Symbol classes are used to organize graphemes into structures that express facts in the data set. A labeled mark, an interval bar and a bar with an attached label are some of the more familiar symbol classes available in SAGE . Each symbol class consists of a definition of the spatial relationship among a set of graphemes and the correspondence between the parameters of this set and attributes types in a data-set. A labeled-mark, for instance, would be defined as a combination of a mark and a text label and the spatial relationship between them. Consider the labeled-marks in the chart shown in Figure 3. The spatial position of the label is dependent on the position of the mark: it is offset slightly to the right and above the mark.

Encoders used in mapping attributes to a labeled-mark in the next chart shown in Figure 3.

Symbol classes in SAGE can be either pre-defined (some of the more common ones, such as a labeled-mark have already been defined), or created by the system based on rules about combining different graphemes into clusters.

Encoders are used to relate specific data values and graphical values to each other. Horizontal/Vertical axes, color keys, size keys and shape keys are some of the different encoders available in SAGE. Each encoder class consists of a definition of the relation between a family of data set attributes and a particular graphical type. SAGE can then use this information to map data values to graphical values in designing a picture, and provide a frame of reference (e.g., axes, keys, etc.) that can be used to visually interpret specific values in the picture. For instance, a color encoder could map data values "less than 5" to the graphical value "blue" and others to "red." A schematic of the encoders used in the chart shown in Figure 3 is shown in Figure 4.

In addition to this knowledge about graphemes, symbols and encoders, SAGE also uses knowledge of the characteristics of data relevant to graphic design (Roth and Mattis, 1990, Roth and Hefley 1993), including knowledge of data types and scales of measurement (e.g., quantitative, interval, ordinal, or nominal data sets), structural relationships among data (e.g., the relation between the end-points of ranges or between the two coordinates of a 2-D geographic location), and the functional dependencies among attributes in database relations (e.g., one:one, one:many, many:many). As we will show later, the latter is an important factor in selecting a high-level discourse strategy for generating explanatory captions.

Finally, SAGE has a library of graphical techniques, knowledge of the appropriateness of the techniques for different data and tasks, and design knowledge for assembling these techniques into composites that can integrate information in a single display. SAGE uses this graphic design knowledge together with the data characterization knowledge to generate displays of information.
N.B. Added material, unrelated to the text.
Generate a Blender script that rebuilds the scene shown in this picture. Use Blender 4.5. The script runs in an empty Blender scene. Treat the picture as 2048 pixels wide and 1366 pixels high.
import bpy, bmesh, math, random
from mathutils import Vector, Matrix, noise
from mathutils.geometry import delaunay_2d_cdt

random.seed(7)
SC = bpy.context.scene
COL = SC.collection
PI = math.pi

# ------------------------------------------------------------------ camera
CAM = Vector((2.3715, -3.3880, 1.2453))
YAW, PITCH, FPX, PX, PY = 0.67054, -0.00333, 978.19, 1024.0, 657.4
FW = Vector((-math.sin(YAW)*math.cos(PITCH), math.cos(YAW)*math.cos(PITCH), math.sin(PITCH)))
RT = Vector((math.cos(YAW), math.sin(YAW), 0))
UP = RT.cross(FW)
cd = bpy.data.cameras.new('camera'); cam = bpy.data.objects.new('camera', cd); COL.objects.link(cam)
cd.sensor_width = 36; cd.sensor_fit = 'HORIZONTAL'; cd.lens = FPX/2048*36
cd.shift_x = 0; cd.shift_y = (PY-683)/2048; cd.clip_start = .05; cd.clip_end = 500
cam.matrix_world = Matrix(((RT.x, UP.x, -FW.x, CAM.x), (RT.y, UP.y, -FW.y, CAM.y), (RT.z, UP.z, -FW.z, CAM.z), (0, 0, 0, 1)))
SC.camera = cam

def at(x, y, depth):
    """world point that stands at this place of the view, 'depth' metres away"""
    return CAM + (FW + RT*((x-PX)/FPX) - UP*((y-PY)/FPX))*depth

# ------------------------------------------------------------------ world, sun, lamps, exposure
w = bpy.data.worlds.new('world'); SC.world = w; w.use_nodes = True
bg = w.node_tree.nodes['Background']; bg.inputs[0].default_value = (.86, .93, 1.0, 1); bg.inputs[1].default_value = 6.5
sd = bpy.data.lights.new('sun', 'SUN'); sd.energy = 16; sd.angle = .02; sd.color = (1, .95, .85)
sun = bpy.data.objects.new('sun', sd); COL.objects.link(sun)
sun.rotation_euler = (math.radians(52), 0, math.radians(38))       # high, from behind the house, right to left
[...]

To summarize, the portion of SAGE’s knowledge base that is most relevant for generating explanatory captions is its graphical syntax and semantics. The syntax includes a definition of the graphical constituents that convey information: spaces (e.g., charts, maps, tables), (graphemes) (e.g., labels, marks, bars) , their properties (e.g. color, shape), and encoders--the frames of reference that enable their properties to be interpreted/translated back to data values--(e.g., axes, graphical keys.). The syntax also defines the ways in which graphemes can be combined to form symbols--composites that integrate multiple data attributes (e.g., a label attached to a mark). The syntactic structure of a graphical display, like the linguistic structure of text, can provide guidance for creating structurally coherent explanations.

The representation of the semantics of graphics conveys the way data is mapped to the syntactic elements of displays. It also provides guidance for organizing explanatory captions by grouping graphical elements that express data attributes that form a coherent group. The data characterization provides knowledge of the structure of the data and therefore also influences the structure of the explanation.